Each of us has weaknesses that need to be removed. Inasmuch as I fail to place my heart where it should be, I misplace my treasure as well. While scripture does not say “Women shall not wear pants,” I believe it does place responsibility on us to maintain the distinctions and standards God has set in order for us.
Our femininity, modesty, propriety, and sobriety are treasures that need an especial guard in a culture that is out to destroy them. I have therefore determined not to be passive in the area of clothing, but to make a clear purposeful statement with what I wear.
Proverbs 27:19 says As water reflects a face, so a man's heart reflects the man.
Luke 6:45 - A good man out of the good treasure of his heart brings forth good; and an evil man out of the evil treasure of his heart brings forth evil. For out of the abundance of the heart his mouth speaks.

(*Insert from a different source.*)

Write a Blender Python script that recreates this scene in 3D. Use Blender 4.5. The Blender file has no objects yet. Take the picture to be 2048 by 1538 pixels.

Practically speaking, I wear skirts, with a few exceptions, because I believe they best communicate the language that I am seeking to perfect in my heart: femininity, humility, purity, etc. (Because we live on a farm, there are times when wearing pants is a necessary safety precaution.) I choose my clothing purposefully to say, “I am precious in the sight of God, holy and set apart.” I try to select garments that are complementary and becoming. Often, clothes bear description in verbal terms. Sometimes a garment is not necessarily immodest, but just shouts, “I need attention!!!” I look for pieces that speak quietly, but confidently.
Some things I test my clothing against frequently are…Does it reflect…
· Femininity
· A gentle and quiet spirit
· Humility
· Willingness to Serve
· Strength of Character
· Confidence in Christ
· Diligence
· Holiness
· Submissiveness
· True Beauty
· Excellence
· Purity
· Nobility
· Contentment
· Honor
· Wisdom
· Dignity
· Modesty
· Propriety
Romans 12:1-2 I beseech you therefore, brethren, by the mercies of God, that you present your bodies a living sacrifice, holy, acceptable to God, which is your reasonable service. And do not be conformed to this world, but be transformed by the renewing of your mind, that you may prove what is that good and acceptable and perfect will of God.